Es gibt ein Wortspiel, das derzeit viele junge, gebildete Amerikaner verwenden. „Feel the Bern“ spielt mit der Redewendung „Feel the burn“. Sie spüren das Feuer in sich und die Hoffnung auf eine Revolution. Ihre Revolution. Und Bernie Sanders soll sie anführen. Der parteilose Senator aus Vermont hat mit seinen linkspopulistischen Ideen eine Graswurzelbewegung ausgelöst, die ihn im Rennen um die Präsidentschaftskandidatur der Demokratischen Partei immer stärker zu tragen scheint.
Als demokratischer Sozialist wird der 77-Jährige in den USA oft bezeichnet, dabei sind seine Ideen aus europäischer Sicht weder revolutionär noch sozialistisch.
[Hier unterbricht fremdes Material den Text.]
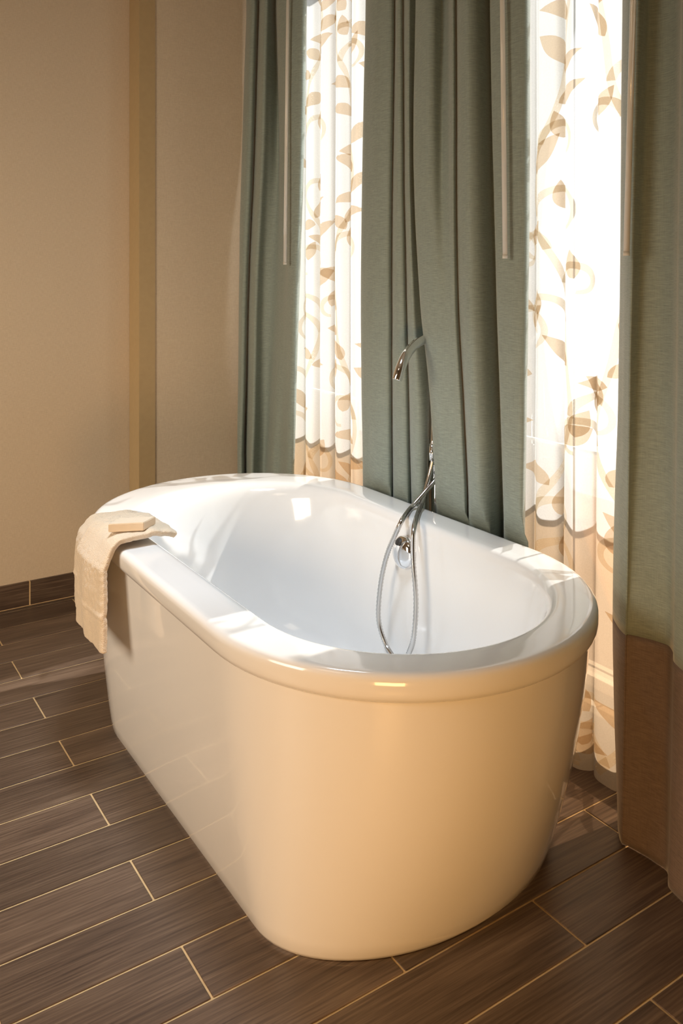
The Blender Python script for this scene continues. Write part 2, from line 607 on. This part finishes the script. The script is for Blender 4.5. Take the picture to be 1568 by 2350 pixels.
# rim and basin in one moulded shell: (side, front, back inset, height)
prof = [(.020, .020, .020, .4055), (.012, .012, .012, .4035), (.006, .006, .006, .4045), (.002, .002, .002, .4090), (.0003, .0003, .0003, .4150), (0, 0, 0, .4220), (0.0002, 0.0002, 0.0002, .4300), (.0010, .0010, .0010, .4360),
        (.0030, .0030, .0030, .4400), (.0062, .0062, .0062, .4430), (.0105, .0105, .0105, .4446), (.016, .016, .016, .4450), (.030, .030, .030, .4450),
        (.055, .048, .075, .4450), (.070, .060, .100, .4449), (.077, .066, .112, .4440), (.0825, .071, .122, .4415), (.0865, .075, .131, .4375), (.0895, .079, .139, .4315), (.0918, .082, .146, .4235),
        (.0935, .085, .152, .4130), (.0955, .089, .159, .3980), (.101, .100, .175, .3550), (.108, .114, .194, .3000), (.116, .130, .215, .2300), (.125, .148, .240, .1600),
        (.136, .168, .265, .1200), (.156, .195, .295, .0950), (.185, .230, .330, .0850), (.24, .30, .40, .082)]
rs = []
for s_, f_, b_, z in prof:
    rs.append(ring(TX0 + s_, TX1 - s_, TY0 + f_, TY1 - b_, z))
basin = loft('basin', rs, M_TUB, tub, cap_last=True, origin=(TCX, 1.5, 0))
tag(basin, 'glossy white basin with a broad rim')
# overflow cover on the inner wall by the curtains
ov = (1.1570, 1.5030, 0.374)
nd = Vector((-1, 0, 0.10)).normalized()
oc = lathe('overflow_cover', [(.036, -.004), (.036, .005), (.0335, .0105), (.026, .016), (.013, .0195), (.001, .0205)], ov, nd, M_CHROME, tub)
tag(oc, 'round chrome overflow cover')
lathe('overflow_slot', [(.009, 0), (.009, .0022), (.001, .0026)], Vector(ov) + nd * .0145 + Vector((0, 0.004, .0225)), (nd + Vector((0, 0, .75))).normalized(), M_DARKMETAL, oc, 20)

# ------------------------------------------------------------------ floor-standing tub filler behind the right-hand centre curtain
fil = empty('tub_filler', (1.328, 1.603, 0))
tag(fil, 'chrome floor-standing tub filler with gooseneck spout reaching out between the curtains', 'tub filler')
lathe('floor_flange', [(.030, 0), (.030, .004), (.026, .008), (.014, .012)], (1.328, 1.603, 0), (0, 0, 1), M_CHROME, fil)
tube('column', [(1.328, 1.603, 0), (1.328, 1.603, .74)], .0118, M_CHROME, fil, 24, 1, False)
tube('spout', [(1.328, 1.603, .738), (1.326, 1.602, .78), (1.318, 1.598, .812), (1.300, 1.5895, .8285), (1.275, 1.5800, .8320), (1.2450, 1.5672, .8280), (1.2150, 1.5535, .8180),
               (1.1830, 1.5350, .8020), (1.1600, 1.5240, .7770), (1.1500, 1.5246, .7518)], .0112, M_CHROME, fil, 28, 8)
lathe('mixer_body', [(.0165, 0), (.0175, .004), (.0175, .05), (.0165, .054)], (1.328, 1.603, .49), (0, 0, 1), M_CHROME, fil)
hs = tube('hand_shower', [(1.2985, 1.5755, .700), (1.2950, 1.5740, .60), (1.2915, 1.5725, .585)], .0058, M_CHROME, fil, 18, 6)
tag(hs, 'slim chrome hand shower')
tube('hose_connector', [(1.2915, 1.5725, .586), (1.2880, 1.5690, .5475)], .0082, M_CHROME, hs, 20, 1, False)
tube('shower_holder', [(1.322, 1.598, .63), (1.297, 1.5752, .63)], .006, M_CHROME, fil, 16, 1, False)
hose_pts = [
    (1.2850, 1.5645, 0.5475),
    (1.2750, 1.5652, 0.5108),
    (1.2500, 1.5567, 0.4654),
    (1.2150, 1.5273, 0.4505),
    (1.1650, 1.4751, 0.4506),
    (1.1370, 1.4471, 0.4415),
    (1.1270, 1.4374, 0.4179),
    (1.1200, 1.4270, 0.3806),
    (1.1120, 1.4080, 0.3058),
    (1.1020, 1.4026, 0.2374),
    (1.1000, 1.4161, 0.1985),
    (1.0950, 1.4365, 0.1610),
    (1.1000, 1.4753, 0.1707),
    (1.1040, 1.5044, 0.1834),
    (1.1060, 1.5330, 0.2281),
    (1.1120, 1.5332, 0.3036),
    (1.1180, 1.5186, 0.3691),
    (1.1260, 1.5022, 0.4131),
    (1.1380, 1.4913, 0.4481),
    (1.1800, 1.5271, 0.4501),
    (1.2160, 1.5557, 0.4516),
    (1.2550, 1.5565, 0.4799),
    (1.2900, 1.5562, 0.5076),
    (1.322, 1.598, 0.5120)]
ho = tube('hose', hose_pts, .0052, M_HOSE, fil, 14, 18, True, True, None, 0.11)
tag(ho, 'ribbed chrome hose looping over the rim into the bath')

# ------------------------------------------------------------------ curtains
def lerp_levels(levels, z, per):
    """levels: list of (z, dense plan points) from high to low; smooth interpolation"""
    zs = [l[0] for l in levels]
    if z >= zs[0]:
        return levels[0][1]
    if z <= zs[-1]:
        return levels[-1][1]
    for i in range(len(zs) - 1):
        if zs[i] >= z >= zs[i + 1]:
            t = (zs[i] - z) / (zs[i] - zs[i + 1])
            A = levels[max(i - 1, 0)][1]; B = levels[i][1]; C = levels[i + 1][1]; D = levels[min(i + 2, len(zs) - 1)][1]
            h0 = zs[max(i - 1, 0)] - zs[i + 1]; h1 = zs[i] - zs[min(i + 2, len(zs) - 1)]; hh = zs[i] - zs[i + 1]
            out = []
            for a, b, c, d in zip(A, B, C, D):
                r = []
                for j in (0, 1):
                    m0 = (c[j] - a[j]) / h0 * hh
                    m1 = (d[j] - b[j]) / h1 * hh
                    t2, t3 = t * t, t ** 3
                    r.append((2 * t3 - 3 * t2 + 1) * b[j] + (t3 - 2 * t2 + t) * m0 + (-2 * t3 + 3 * t2) * c[j] + (t3 - t2) * m1)
                out.append(tuple(r))
            return out
def drape(label, levels, behind_tub, wand=None, seed=0, group=None, BAND=0.366):
    lv = [(z, catmull(p, 7)) for z, p in levels]
    mid = lv[-1][1][len(lv[-1][1]) // 2]
    org = (mid[0], mid[1], 0)
    g = empty('curtain', org)
    tag(g, label, 'curtain', group)
    def sheet(name, z0, z1, nz, mat, push=0.0):
        v, f = [], []
        npt = len(lv[0][1])
        for i in range(nz + 1):
            z = z0 + (z1 - z0) * i / nz
            for k, (x, y) in enumerate(lerp_levels(lv, z, 7)):
                wob = noise.noise(Vector((y * 14 + seed, z * 2.2, x * 9))) * .0035 + noise.noise(Vector((y * 40 + seed, z * 7, 3))) * .0010
                x2 = x + wob + push
                if behind_tub:
                    lim = 1.2665 + .016 * max(0.0, min(1.0, (.478 - z) / .04)) ** 2 if z < .478 else 1.2665 - min(1.0, (z - .478) / .07) * .03
                    if x2 < lim:
                        x2 = lim + (x2 - lim) * .06 if z > .478 else lim + (x2 - lim) * .25 * max(0, 1 - (.478 - z) / .02)
                v.append((x2, y, z))
        for i in range(nz):
            for k in range(npt - 1):
                f.append((i * npt + k, i * npt + k + 1, (i + 1) * npt + k + 1, (i + 1) * npt + k))
        o = mesh(name, v, f, mat, g, True, org)
        md = o.modifiers.new('thickness', 'SOLIDIFY')
        md.thickness = 0.0022
        md.offset = 0
        return o
    sheet('fabric', BAND, 2.06, 90, M_DRAPE)
    tag(sheet('hem_band', 0.0015, BAND - .0003, 26, M_BAND), 'brown contrast band at the foot')
    if wand:
        a, b, d = Vector(wand[0]), Vector(wand[1]), None
        wd = tube('wand', [a, b], .0052, M_ACRYLIC, g, 16, 1, False)
        tag(wd, 'clear acrylic draw wand')
        tube('wand_hook', [a, a + Vector((.012, 0, .012)), a + Vector((.02, 0, .03))], .0022, M_WHITE, wd, 8, 4)
        tube('wand_tip', [b + Vector((0, 0, .004)), b - Vector((0, 0, .003))], .0058, M_ACRYLIC, wd, 16, 1, False)
    return g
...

Eine Gesundheitsversicherung für alle, einen Mindestlohn und höhere Steuern für Milliardäre. Das lässt selbst Konservative in Frankreich oder Österreich eher mit den Schultern zucken. In den USA allerdings lässt das sogar manche Demokraten aufschrecken. Aber die werden offenbar immer weniger, denn bei den ersten Vorwahlen in Iowa ging Sanders nach einem Auszählungschaos als Sieger vor seinen größten Kontrahenten Joe Biden, Elizabeth Warren und Pete Buttigieg durchs Ziel. Das war durchaus erwartet worden, aber auch die nationalen Umfragen drehen sich zu seinen Gunsten. Das Momentum liegt gerade beim Anti-Trump.
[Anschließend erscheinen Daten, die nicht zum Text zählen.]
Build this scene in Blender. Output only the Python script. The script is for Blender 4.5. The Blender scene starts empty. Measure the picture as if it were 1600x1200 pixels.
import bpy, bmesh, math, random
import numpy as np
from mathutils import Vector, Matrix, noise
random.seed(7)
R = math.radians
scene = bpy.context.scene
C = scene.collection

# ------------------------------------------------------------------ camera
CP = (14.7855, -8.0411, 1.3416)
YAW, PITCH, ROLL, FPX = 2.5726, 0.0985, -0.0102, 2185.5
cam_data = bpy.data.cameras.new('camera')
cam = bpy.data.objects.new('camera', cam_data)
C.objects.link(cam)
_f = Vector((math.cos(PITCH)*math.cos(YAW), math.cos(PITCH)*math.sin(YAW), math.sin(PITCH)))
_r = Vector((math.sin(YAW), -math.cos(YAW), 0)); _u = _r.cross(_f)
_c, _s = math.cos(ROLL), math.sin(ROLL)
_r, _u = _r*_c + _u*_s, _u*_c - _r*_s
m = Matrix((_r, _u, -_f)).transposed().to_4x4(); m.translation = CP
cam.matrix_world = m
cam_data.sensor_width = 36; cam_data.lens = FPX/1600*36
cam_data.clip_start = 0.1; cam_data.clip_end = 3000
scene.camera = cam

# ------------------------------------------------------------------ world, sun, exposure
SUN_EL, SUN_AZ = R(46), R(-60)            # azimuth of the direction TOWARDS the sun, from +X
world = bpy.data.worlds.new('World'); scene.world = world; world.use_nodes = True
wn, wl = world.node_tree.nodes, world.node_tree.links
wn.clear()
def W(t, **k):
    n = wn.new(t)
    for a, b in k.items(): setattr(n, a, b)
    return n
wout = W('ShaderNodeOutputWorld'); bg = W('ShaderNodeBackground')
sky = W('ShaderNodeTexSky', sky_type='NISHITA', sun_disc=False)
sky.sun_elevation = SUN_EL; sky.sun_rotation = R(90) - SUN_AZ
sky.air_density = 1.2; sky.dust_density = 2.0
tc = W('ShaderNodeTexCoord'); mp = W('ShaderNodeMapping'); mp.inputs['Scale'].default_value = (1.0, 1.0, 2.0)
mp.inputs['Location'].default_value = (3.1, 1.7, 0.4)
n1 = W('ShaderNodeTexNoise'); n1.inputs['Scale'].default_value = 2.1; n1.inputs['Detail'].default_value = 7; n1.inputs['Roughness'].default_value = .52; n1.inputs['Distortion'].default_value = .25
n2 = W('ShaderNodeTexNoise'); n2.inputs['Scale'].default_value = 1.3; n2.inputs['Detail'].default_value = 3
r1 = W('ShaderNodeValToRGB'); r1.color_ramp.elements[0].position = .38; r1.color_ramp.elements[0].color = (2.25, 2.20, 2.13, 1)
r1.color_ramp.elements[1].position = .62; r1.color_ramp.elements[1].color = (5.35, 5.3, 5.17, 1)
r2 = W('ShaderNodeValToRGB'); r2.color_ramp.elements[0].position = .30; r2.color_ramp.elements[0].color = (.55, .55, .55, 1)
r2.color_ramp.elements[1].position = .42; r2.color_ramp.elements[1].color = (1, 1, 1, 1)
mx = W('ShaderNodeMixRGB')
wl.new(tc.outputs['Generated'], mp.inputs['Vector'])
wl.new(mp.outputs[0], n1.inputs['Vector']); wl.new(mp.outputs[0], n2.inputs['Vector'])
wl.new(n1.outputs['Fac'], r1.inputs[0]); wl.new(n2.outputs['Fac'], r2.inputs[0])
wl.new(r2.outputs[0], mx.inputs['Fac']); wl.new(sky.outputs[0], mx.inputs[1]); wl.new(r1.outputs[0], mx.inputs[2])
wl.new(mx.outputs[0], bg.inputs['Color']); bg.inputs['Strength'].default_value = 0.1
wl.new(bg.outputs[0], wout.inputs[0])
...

Ein demokratischer Sozialist
Dabei klingt manches, was Sanders sagt, nicht einmal anders als bei seinem ausgemachten Feind Donald Trump. Der praktizierte Freihandel sei unfair für amerikanische Arbeiter. Sagt Sanders. Allerdings zieht er ein anderes Fazit: „Wir dürfen die Gier der Milliardäre nicht länger akzeptieren.“ So jedenfalls brachte er es vor zwei Jahren beim Besuch in Berlin auf den Punkt. Seine zentralen Themen sind ein gerechteres Sozial- und Gesundheitssystem sowie der Klimaschutz. Sein Manifest „Unsere Revolution. Wir brauchen eine gerechte Gesellschaft“ wurde in den USA ebenso wie in Europa zum Bestseller.
Das trifft einen Nerv. „Wir haben eine junge Generation, die die Welt anders sieht und aus dem alten Modell ausbrechen will. Diese jungen Menschen sind gut ausgebildet und sehen, dass nahezu jedes größere Land der Erde eine Gesundheitsvorsorge anbietet“, sagte Sanders damals im Interview mit der Kleinen Zeitung. Diese Sätze hallen auch aktuell wieder durch die kleinen Räume und großen Säle, wenn Sanders auftritt. Seine Anhänger gehören eindeutig zu den leidenschaftlichsten im Wahlkampf. Entsprechend tobt das Plenum, wenn Sanders das Feuer auf der Bühne entzündet.
Europäische Wurzeln
Gerne verweist der Senator in seinen Reden auf Kanada und Europa. Dort sei vieles selbstverständlich, was in Amerika wie eine Revolution anmute, betont er. Er sieht sich als bekehrter Amerikaner, der seine Wurzeln auf dem Alten Kontinent hat. Sein Vater, ein polnischer Jude, wanderte im Ersten Weltkrieg in die USA ein als Verkäufer von Farben und Lacken. Sohn Bernie wurde 1941 in Brooklyn geboren. Nach dem Politikstudium schloss er sich sozialistischen Bewegungen an, wurde 1981 zum Bürgermeister von Burlington im Bundesstaat Vermont und sitzt seit insgesamt 16 Jahren im Repräsentantenhaus, länger als jeder andere unabhängige Politiker in den USA.
Schon im vorigen Wahlkampf kandidierte er – nun für die Demokraten –, unterlag aber nach einem schmutzigen Wahlkampf Hillary Clinton. Dabei gelang ihm etwas, was noch kein US-Bürger jüdischen Glaubens geschafft hatte: mehrere Vorwahlen zu gewinnen. Nun hat er in Iowa die nächste gewonnen. Es sieht so aus, als solle es nicht die letzte sein. In den Prognosen für New Hampshire in einer Woche liegt er erneut vorne. Und nicht wenige Analysten geben ihm inzwischen sogar eine Chance, im Duell gegen US-Präsident Donald Trump zu gewinnen. Wenn er es denn schafft, auch bei den moderaten Demokraten und Wählern in der liberalen Mitte das Feuer zu entzünden.